Brill Media Holdings, the company founded by Steven Brill that owns Brill's Content magazine, announced last week that it would begin selling thousands of magazines and books on a new Web site in the second half of 2000. The site, called Contentville.com, will feature reviews from more than 60 independent booksellers and eventually could serve as a digital-publishing platform as well. David Kuhn will serve as editorial director of the new venture.

Brill called the ambitious effort that will filter and sell all kinds of printed matter a "second-generation e-commerce venture"--because of its emphasis on "values" over marketing. Booksellers will write reviews, positive and negative, for the site. In return, they will receive a flat fee that won't fluctuate based on sell-throughs. Ingram, which has a stake in the venture, will drop-ship orders, and Contentville.com will toss in store newsletters based on customers' location.

But the bookstore partnerships are only one part of the enterprise. The site will review magazines and sell subscriptions as well as transcripts (possibly of programs from NBC and CBS, both of which have an investment in the venture) and eventually negotiate with agents and authors. "We want to throw ourselves right into the middle of that hot potato," Brill told PW. A partnership with Lightning Print could assume many forms, ranging from on-demand orders taken through the site to making available some of Brill's Content's own material as on-demand books.

Contentville.com will be promoted with a $75-million marketing budget that could include TV spots. The site's emphasis, at least at first, will center on magazines. But Brill said he is proudest of the relationship with indies. Although he acknowledged that he is competing with the stores by selling the same books they recommend, he said, "We're also helping the stores. In business circles, I think that's known as co-opetition."

Brill originally approached the ABA, hoping to work with Book Sense. "They couldn't bring themselves to shift gears," he said, "but a lot of their members will be working with us." He still hopes to work with the ABA in the future, and, in the meantime, will look to sign up quality indies.

Indeed, the dossier reads like a who's who of great stores--R.J. Julia, Powell's, Apple Book Center, Politics & Prose. But the partnership also validates that cliche about role reversals in the new economy: as journalism outlets turn into booksellers--the New York Times is another example (News, Oct. 18,1999)--booksellers have begun to function like editors.

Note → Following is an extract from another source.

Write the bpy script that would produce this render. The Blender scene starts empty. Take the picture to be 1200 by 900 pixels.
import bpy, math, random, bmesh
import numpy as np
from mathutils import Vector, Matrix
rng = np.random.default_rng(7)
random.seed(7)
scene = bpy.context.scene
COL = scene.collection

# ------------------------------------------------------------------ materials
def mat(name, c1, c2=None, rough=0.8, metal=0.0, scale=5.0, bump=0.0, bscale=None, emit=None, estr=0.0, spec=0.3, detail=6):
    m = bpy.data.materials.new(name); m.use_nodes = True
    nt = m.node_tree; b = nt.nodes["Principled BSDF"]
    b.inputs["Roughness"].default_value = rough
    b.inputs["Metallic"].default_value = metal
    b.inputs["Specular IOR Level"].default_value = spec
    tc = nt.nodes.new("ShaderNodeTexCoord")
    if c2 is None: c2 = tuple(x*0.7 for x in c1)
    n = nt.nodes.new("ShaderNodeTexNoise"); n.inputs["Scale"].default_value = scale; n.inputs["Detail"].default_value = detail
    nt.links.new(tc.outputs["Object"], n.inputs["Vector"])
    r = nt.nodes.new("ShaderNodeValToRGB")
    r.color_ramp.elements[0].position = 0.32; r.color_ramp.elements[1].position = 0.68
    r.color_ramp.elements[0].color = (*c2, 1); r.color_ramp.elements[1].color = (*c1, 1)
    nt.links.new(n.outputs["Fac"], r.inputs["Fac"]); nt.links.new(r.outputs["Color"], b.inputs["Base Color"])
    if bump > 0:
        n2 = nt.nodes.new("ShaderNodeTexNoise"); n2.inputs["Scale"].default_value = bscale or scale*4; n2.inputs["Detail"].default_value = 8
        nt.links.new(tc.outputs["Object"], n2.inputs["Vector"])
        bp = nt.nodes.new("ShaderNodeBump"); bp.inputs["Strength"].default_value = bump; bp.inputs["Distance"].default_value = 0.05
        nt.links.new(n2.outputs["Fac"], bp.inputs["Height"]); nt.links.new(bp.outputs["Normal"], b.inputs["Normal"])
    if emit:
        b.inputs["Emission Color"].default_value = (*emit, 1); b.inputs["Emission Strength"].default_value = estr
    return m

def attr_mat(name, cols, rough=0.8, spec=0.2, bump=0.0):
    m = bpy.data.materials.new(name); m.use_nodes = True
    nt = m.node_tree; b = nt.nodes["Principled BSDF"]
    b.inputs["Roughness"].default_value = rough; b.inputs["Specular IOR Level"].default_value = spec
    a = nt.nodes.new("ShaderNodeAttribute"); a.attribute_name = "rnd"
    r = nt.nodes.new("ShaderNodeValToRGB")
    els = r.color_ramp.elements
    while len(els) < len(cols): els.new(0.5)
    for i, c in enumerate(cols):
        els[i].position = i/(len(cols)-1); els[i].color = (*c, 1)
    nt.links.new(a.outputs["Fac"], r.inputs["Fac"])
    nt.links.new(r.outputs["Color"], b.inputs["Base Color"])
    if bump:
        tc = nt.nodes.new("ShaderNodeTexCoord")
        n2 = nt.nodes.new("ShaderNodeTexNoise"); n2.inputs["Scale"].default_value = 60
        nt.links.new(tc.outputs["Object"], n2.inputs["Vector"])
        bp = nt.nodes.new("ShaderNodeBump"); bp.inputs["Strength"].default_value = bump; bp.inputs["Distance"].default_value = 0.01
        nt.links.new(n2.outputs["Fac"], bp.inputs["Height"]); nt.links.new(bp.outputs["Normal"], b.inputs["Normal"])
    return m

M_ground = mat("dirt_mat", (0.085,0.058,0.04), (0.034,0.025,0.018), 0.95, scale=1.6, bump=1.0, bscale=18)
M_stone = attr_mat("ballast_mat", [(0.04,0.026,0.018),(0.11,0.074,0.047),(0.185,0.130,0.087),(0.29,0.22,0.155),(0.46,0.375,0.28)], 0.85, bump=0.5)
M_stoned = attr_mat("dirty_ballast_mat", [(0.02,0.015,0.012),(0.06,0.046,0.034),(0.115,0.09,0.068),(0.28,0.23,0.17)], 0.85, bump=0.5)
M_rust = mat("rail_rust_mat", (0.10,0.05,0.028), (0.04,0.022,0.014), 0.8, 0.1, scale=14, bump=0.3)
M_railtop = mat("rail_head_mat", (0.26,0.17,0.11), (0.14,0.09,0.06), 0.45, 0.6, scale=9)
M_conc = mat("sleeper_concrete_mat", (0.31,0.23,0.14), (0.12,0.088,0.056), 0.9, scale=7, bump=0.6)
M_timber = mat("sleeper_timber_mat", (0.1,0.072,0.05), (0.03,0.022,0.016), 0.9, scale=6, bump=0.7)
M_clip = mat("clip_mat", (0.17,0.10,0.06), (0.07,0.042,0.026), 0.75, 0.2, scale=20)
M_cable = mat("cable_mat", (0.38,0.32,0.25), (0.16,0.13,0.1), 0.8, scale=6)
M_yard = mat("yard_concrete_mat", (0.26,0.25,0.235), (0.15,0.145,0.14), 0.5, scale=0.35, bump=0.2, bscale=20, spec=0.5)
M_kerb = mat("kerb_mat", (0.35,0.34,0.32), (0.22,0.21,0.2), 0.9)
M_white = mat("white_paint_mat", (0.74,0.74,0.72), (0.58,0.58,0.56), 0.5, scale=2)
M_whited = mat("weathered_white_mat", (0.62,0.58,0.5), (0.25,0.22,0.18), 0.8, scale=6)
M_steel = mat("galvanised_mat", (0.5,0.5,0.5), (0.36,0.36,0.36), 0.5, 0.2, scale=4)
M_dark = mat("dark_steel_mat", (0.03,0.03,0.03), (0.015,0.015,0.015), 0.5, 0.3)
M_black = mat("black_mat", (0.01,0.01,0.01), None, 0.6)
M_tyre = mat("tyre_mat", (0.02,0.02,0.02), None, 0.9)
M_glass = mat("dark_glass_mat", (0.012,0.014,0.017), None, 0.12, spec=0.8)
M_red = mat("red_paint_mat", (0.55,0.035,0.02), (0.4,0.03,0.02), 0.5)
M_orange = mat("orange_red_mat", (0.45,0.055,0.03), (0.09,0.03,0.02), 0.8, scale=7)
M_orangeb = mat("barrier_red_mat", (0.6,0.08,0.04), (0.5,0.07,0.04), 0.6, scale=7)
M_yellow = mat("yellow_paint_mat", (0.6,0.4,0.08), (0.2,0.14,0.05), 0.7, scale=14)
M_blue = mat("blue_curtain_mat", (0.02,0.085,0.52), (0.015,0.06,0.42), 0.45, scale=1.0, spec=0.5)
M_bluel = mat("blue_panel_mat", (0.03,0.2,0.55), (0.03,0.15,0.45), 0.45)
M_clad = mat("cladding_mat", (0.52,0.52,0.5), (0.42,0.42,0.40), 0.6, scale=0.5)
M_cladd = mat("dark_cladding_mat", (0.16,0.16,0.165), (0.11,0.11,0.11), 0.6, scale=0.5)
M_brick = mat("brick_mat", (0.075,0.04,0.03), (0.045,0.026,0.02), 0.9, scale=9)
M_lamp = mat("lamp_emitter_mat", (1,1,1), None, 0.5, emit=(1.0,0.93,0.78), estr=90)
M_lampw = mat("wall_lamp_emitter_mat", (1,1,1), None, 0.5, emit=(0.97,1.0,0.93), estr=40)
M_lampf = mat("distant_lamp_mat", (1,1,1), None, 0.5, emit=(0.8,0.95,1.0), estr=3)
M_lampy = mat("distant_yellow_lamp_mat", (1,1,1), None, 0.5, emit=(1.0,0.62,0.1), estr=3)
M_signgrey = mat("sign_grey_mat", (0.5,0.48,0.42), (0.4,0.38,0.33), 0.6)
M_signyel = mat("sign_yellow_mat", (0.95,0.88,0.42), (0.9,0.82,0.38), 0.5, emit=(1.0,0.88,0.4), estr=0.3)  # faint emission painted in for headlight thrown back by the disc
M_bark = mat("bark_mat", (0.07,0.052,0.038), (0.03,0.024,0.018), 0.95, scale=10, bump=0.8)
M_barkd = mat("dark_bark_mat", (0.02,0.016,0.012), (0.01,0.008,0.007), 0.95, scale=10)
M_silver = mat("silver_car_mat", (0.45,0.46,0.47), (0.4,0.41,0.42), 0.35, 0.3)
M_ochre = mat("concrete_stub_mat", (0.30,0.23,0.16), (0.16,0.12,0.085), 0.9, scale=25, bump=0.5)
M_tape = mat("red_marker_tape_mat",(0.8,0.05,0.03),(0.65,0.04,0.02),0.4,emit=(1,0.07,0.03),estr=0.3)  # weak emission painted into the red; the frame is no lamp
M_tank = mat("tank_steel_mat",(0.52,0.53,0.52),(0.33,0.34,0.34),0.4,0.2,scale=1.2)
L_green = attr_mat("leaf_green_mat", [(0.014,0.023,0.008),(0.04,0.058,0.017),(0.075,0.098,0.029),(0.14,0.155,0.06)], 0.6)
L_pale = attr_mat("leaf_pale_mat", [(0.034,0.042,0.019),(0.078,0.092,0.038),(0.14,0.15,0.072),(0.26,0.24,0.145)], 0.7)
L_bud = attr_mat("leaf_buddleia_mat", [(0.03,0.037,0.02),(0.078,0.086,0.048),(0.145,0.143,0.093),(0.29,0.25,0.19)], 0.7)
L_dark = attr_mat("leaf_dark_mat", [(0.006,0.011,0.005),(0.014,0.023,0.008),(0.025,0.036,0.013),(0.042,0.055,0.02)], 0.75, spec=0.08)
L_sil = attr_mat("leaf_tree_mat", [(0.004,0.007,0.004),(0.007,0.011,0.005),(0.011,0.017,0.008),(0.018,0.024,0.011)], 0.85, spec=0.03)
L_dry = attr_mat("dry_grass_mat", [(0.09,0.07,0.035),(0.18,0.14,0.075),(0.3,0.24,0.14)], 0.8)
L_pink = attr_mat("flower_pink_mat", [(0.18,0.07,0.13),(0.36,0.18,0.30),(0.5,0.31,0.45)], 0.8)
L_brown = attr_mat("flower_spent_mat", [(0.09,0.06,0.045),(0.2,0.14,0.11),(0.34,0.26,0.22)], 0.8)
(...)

In Brill's view, however, nothing's changed: "We're simply taking that same expertise and process and taking it off the floor in Madison, Conn., and putting it on the Web site." He added, "We don't see this as a frontal assault on Amazon and B&N. They do a terrific job in terms of convenience and content, but they don't have the ethos and values of an independent bookstore." As to questions about a conflict between customer demand and editorial recommendation, Brill said he looks to the successful indie bookseller as a venue where the twin pillars of editorial integrity and the bottom line c xist.